— Start —
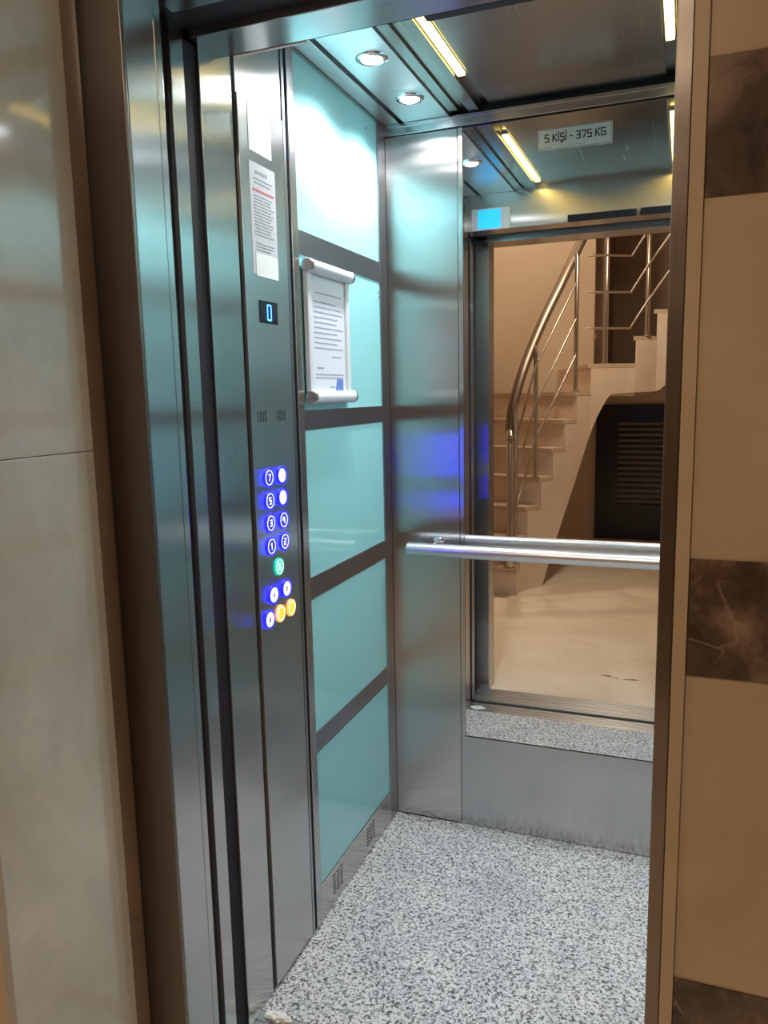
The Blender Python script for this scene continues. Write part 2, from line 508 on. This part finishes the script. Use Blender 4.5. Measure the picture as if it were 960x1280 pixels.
# ------------------------------------------------------------------ mirror, sign, rail
mr = empty('mirror'); mr.location = (W/2, D, .31)
tag(mr, 'tall frameless mirror on the back wall of the lift reflecting the stairs', 'mirror')
def rel(bm, o):
    bmesh.ops.translate(bm, verts=bm.verts[:], vec=-Vector(o.location))
bm = NB(); box(bm, .243, W-.243, D+.0002, D+.0118, .311, 2.166, .0006); rel(bm, mr)
mesh_obj('glass', bm, M['mirror'], mr)
bm = NB()
box(bm, .2285, .2425, D-.002, D+.0118, .309, 2.168, .001); box(bm, W-.2425, W-.2285, D-.002, D+.0118, .309, 2.168, .001); rel(bm, mr)
mesh_obj('edge_strip', bm, M['steel'], mr)

sg = empty('capacity_sign'); sg.location = (.5605, D-.0006, 2.1015)
tag(sg, 'small grey plate reading 5 KİŞİ - 375 KG stuck high on the mirror', 'sign')
bm = NB(); box(bm, -.100, .100, -.0025, 0, -.0285, .0285, .0006); mesh_obj('plate', bm, M['plate'], sg)
bm = NB()
for b in ((-.098,.098,.0262,.0274),(-.098,.098,-.0274,-.0262),(-.0982,-.097,-.0274,.0274),(.097,.0982,-.0274,.0274)):
    box(bm, b[0], b[1], -.0030, -.0024, b[2], b[3])
mesh_obj('border_line', bm, M['letters'], sg)
bm = NB()
x = -.080; s = .00305
for ch in '5 Kisi - 375 KG':
    if ch == ' ': x += s*2.1; continue
    strokes(bm, GL[ch], (x, -.0026, -.006), (1,0,0), (0,0,1), s, 1.05, .0006, (0,-1,0))
    wd = max(p[0] for pl in GL[ch] for p in pl)
    x += s*(wd+1.75)
mesh_obj('lettering', bm, M['letters'], sg)
bm = NB()
for i in range(6): box(bm, -.094+i*.006, -.0905+i*.006, -.0030, -.0024, -.0235, -.0195)
mesh_obj('corner_print', bm, M['ink'], sg); bm = NB()
for i in range(20): box(bm, -.035+i*.0032, -.0325+i*.0032, -.0030, -.0024, -.0215, -.0200)
mesh_obj('small_print', bm, M['ink'], sg)

hr = empty('handrail'); hr.location = (.16, D, .935)
tag(hr, 'satin chrome handrail tube across the mirror on round brackets', 'handrail')
bm = NB(); yr = D-.085
tube(bm, [(.083,yr,.936),(.0845,yr,.936),(W-.0845,yr,.936),(W-.083,yr,.936)], [.019,.0205,.0205,.019], 32); rel(bm, hr)
mesh_obj('rail', bm, M['alu'], hr, 40)
for x in (.158, W-.158):
    bm = NB()
    tube(bm, [(x,D-.006,.945),(x,D-.045,.946),(x,yr+.004,.938)], .0075, 16)
    mt = Matrix.Translation((x, D, .945)) @ Matrix.Rotation(PI/2, 4, 'X')
    lathe(bm, [(0,.009),(.011,.009),(.018,.0055),(.020,.0),(0,.0)], mt, 28); rel(bm, hr)
    mesh_obj('bracket', bm, M['chrome'], hr, 40)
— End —
▸ **Stated goal**:
Leave every image out, and retype the material exactly.

▸ **Expected output**:
The Blender Python script for this scene continues. Write part 2, from line 508 on. This part finishes the script. Use Blender 4.5. Measure the picture as if it were 960x1280 pixels.
# ------------------------------------------------------------------ mirror, sign, rail
mr = empty('mirror'); mr.location = (W/2, D, .31)
tag(mr, 'tall frameless mirror on the back wall of the lift reflecting the stairs', 'mirror')
def rel(bm, o):
    bmesh.ops.translate(bm, verts=bm.verts[:], vec=-Vector(o.location))
bm = NB(); box(bm, .243, W-.243, D+.0002, D+.0118, .311, 2.166, .0006); rel(bm, mr)
mesh_obj('glass', bm, M['mirror'], mr)
bm = NB()
box(bm, .2285, .2425, D-.002, D+.0118, .309, 2.168, .001); box(bm, W-.2425, W-.2285, D-.002, D+.0118, .309, 2.168, .001); rel(bm, mr)
mesh_obj('edge_strip', bm, M['steel'], mr)

sg = empty('capacity_sign'); sg.location = (.5605, D-.0006, 2.1015)
tag(sg, 'small grey plate reading 5 KİŞİ - 375 KG stuck high on the mirror', 'sign')
bm = NB(); box(bm, -.100, .100, -.0025, 0, -.0285, .0285, .0006); mesh_obj('plate', bm, M['plate'], sg)
bm = NB()
for b in ((-.098,.098,.0262,.0274),(-.098,.098,-.0274,-.0262),(-.0982,-.097,-.0274,.0274),(.097,.0982,-.0274,.0274)):
    box(bm, b[0], b[1], -.0030, -.0024, b[2], b[3])
mesh_obj('border_line', bm, M['letters'], sg)
bm = NB()
x = -.080; s = .00305
for ch in '5 Kisi - 375 KG':
    if ch == ' ': x += s*2.1; continue
    strokes(bm, GL[ch], (x, -.0026, -.006), (1,0,0), (0,0,1), s, 1.05, .0006, (0,-1,0))
    wd = max(p[0] for pl in GL[ch] for p in pl)
    x += s*(wd+1.75)
mesh_obj('lettering', bm, M['letters'], sg)
bm = NB()
for i in range(6): box(bm, -.094+i*.006, -.0905+i*.006, -.0030, -.0024, -.0235, -.0195)
mesh_obj('corner_print', bm, M['ink'], sg); bm = NB()
for i in range(20): box(bm, -.035+i*.0032, -.0325+i*.0032, -.0030, -.0024, -.0215, -.0200)
mesh_obj('small_print', bm, M['ink'], sg)

hr = empty('handrail'); hr.location = (.16, D, .935)
tag(hr, 'satin chrome handrail tube across the mirror on round brackets', 'handrail')
bm = NB(); yr = D-.085
tube(bm, [(.083,yr,.936),(.0845,yr,.936),(W-.0845,yr,.936),(W-.083,yr,.936)], [.019,.0205,.0205,.019], 32); rel(bm, hr)
mesh_obj('rail', bm, M['alu'], hr, 40)
for x in (.158, W-.158):
    bm = NB()
    tube(bm, [(x,D-.006,.945),(x,D-.045,.946),(x,yr+.004,.938)], .0075, 16)
    mt = Matrix.Translation((x, D, .945)) @ Matrix.Rotation(PI/2, 4, 'X')
    lathe(bm, [(0,.009),(.011,.009),(.018,.0055),(.020,.0),(0,.0)], mt, 28); rel(bm, hr)
    mesh_obj('bracket', bm, M['chrome'], hr, 40)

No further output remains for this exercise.